Author: Sarah Deardoff Miller

Publisher: Haymarket Books

Print Length: 190 pages

Genre: Non-Fiction / International Relations, Political Science

Area: Kenya, Tanzania, Uganda

Topic: UNHCR, Surrogate State, Protracted Refugee Situations, Asylum & Asylum Seekers, Refugees & Forced Migration, Internally Displaced Person (IDP), Asylum & Refugee System, Refugee Management/Governance, Camps, Governance, Protection, Host Community, Local & Global, Politics & Power

International organizations (IOs) that focus on refugees are finding themselves spread increasingly thin. As the scale of displacement reaches historic levels—protracted refugee situations now average 26 years—organizations are staying for years on end, often working well beyond their original mandates. In some cases, IOs may even act as a substitute for the state. This book considers the conditions under which surrogacy occurs and what it means for the organization’s influence on the state. It looks specifically at the United Nations High Commissioner for Refugees (UNHCR) as a surrogate state in protracted refugee situations in Kenya, Tanzania, and Uganda.

Drawing on international relations literature and empirical studies of UNHCR, Miller asks how and when UNHCR takes on surrogacy, and what effect this has on its ability to influence how a host state treats refugees. The book develops a framework for understanding IOs at the domestic level and presents a counterintuitive finding: IO surrogacy actually leads to less influence on the state. In other words, where UNHCR behaves like a state, it is less able to influence a host state’s refugee policies.

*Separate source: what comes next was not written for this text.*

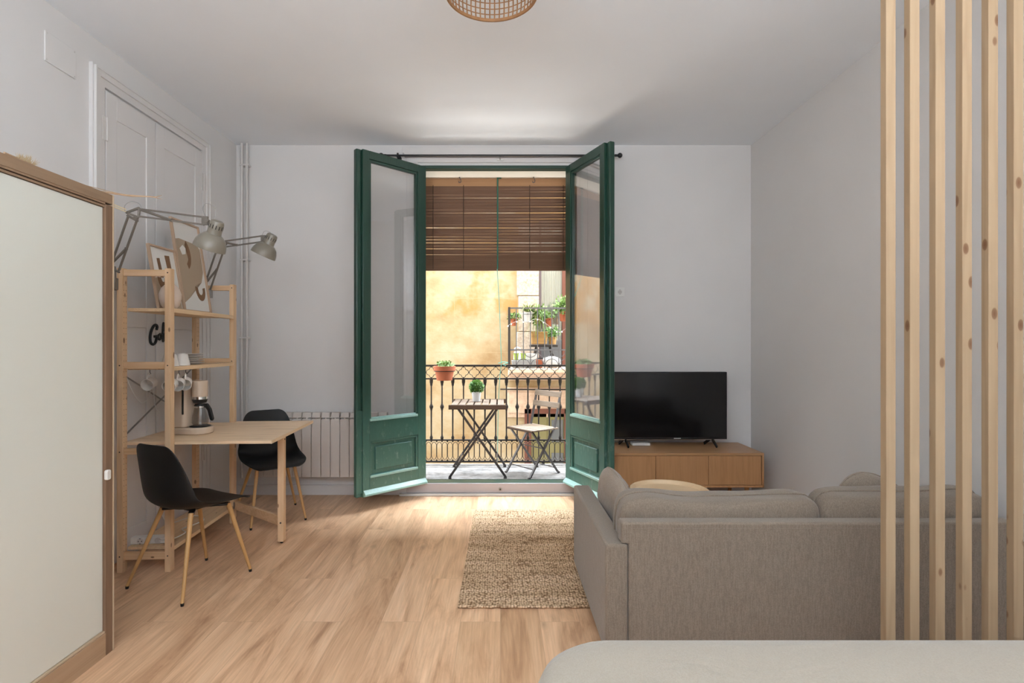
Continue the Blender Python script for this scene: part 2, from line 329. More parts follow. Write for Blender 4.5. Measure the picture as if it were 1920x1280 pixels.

UNHCR provides an excellent example of an IO working on multiple levels, making this book of great interest to practitioners and policymakers working on refugee-related issues, and scholars of forced migration, international relations, international organizations, and UNHCR.

List of illustrations

Acknowledgments

Abbreviations

Introduction

1. The framework

2. Applying the framework to UNHCR

3. Kenya

4. Tanzania

5. Uganda

6. Conclusions

Index

Sarah Deardorff Miller is Adjunct Assistant Professor of International and Public Affairs at the Columbia University School of International and Public Affairs (SIPA) where she is leading the Capstone Mercy Corps project, which focuses on refugee youth. She focuses on the politics of forced migration, having received her doctorate in International Relations from Oxford University. Her research focused on the role of the United Nations High Commissioner for Refugees in protracted refugee situations. She has worked on refugee issues with various non-profit organizations around the world, including Tanganyika Christian Refugee Service in Tanzania, the World Council of Churches in Switzerland, and World Relief in the United States. She has also carried out research or consulting projects in Thailand, Jordan, Lebanon, Syria, Nepal, Kenya and Uganda. She recently released a book on Syrian displacement, entitled, Political and Humanitarian Responses to Syrian Displacement (Routledge 2016).  She has also helped with displacement-related projects at USAID and the Department of State as a Franklin Fellow, and consulted with think tanks like the Brookings Institution.